Slowdown in Vehicle Sales Will Affect Some Parts Suppliers More Than Others

As dealers across the U.S. struggle to sell 2019 models to make room for 2020 models, the auto industry is facing the long-predicted slowdown. In the U.S., vehicle sales are expected to dip below 17 million this year for the first time since 2014 thanks to a complex combination of trade wars, tariffs, consumer debt and rising new vehicle prices. And while dealers are struggling to keep their profit margins intact, the slowdown is affecting businesses all along the supply chain, but it’s affecting some more than others.

New research from Deloitte entitled, “2019 Global Automotive Supplier Study” found that automotive suppliers have created $510 billion in shareholder value since the last recession, more than doubling the overall market value from the end of 2008. The news isn’t good for all suppliers, though, as growth has concentrated in a small sector of the auto supplier market.

“Four disruptive megatrends—shared mobility, electrification, technology convergence, and new market entrants—are driving the transformation of the automotive value chain and causing senior leaders to entirely rethink their businesses as the future of mobility takes shape,” according to the report’s authors.

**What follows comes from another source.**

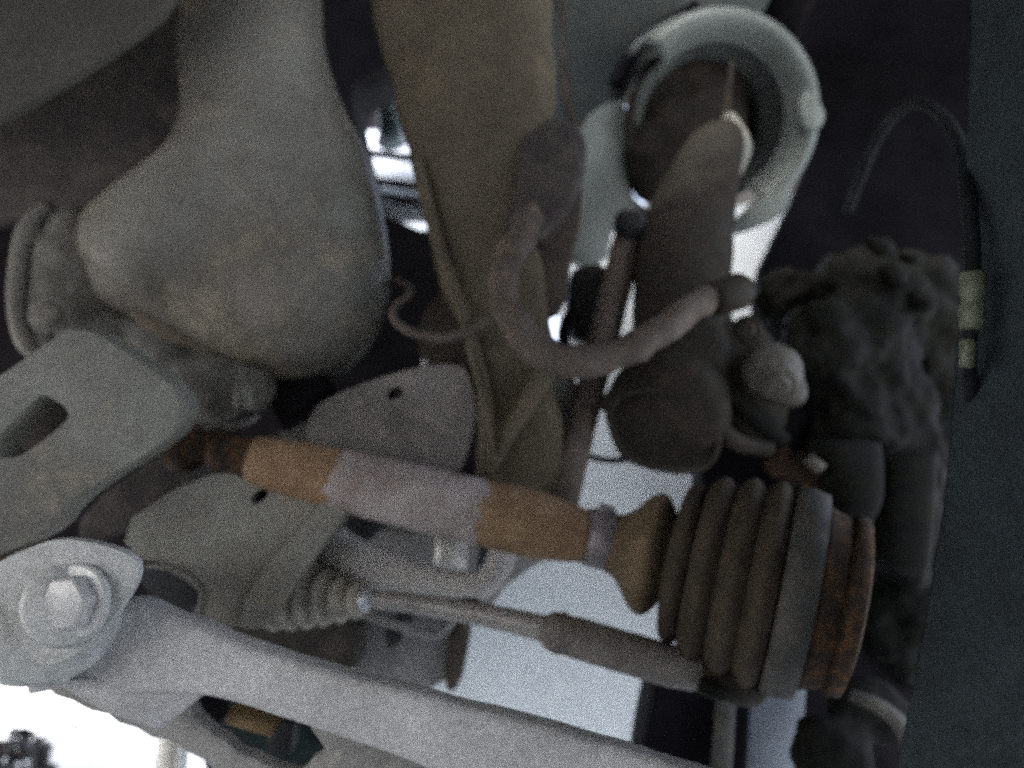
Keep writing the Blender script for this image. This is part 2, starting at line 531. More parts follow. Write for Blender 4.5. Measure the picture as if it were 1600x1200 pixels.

Deloitte has predicted that suppliers selling traditional suppliers may see as much as a 20 percent revenue erosion due to the slowdown in sales, there is still $400 billion to $500 billion in potential value creation for innovative players who are selling in the high-growth areas.

“Suppliers driving innovation in autonomous and electrified systems will likely see the most opportunity and growth, with as much as approximately 300 percent revenue growth for some auto supplier segments,” according to the report.

Neal Ganguli, managing director and leader of the automotive supply base group for Deloitte, told Crain’s Detroit that the previous decades’ success is not an indicator of continued growth for most companies.

“Past success is no longer a guarantee of future earnings,” Ganguli said. “The industry itself is going to grow, but the supply base is going to change and just because the cost of parts per vehicle is going to go up, it does not mean a rising tide is going to lift all boats.”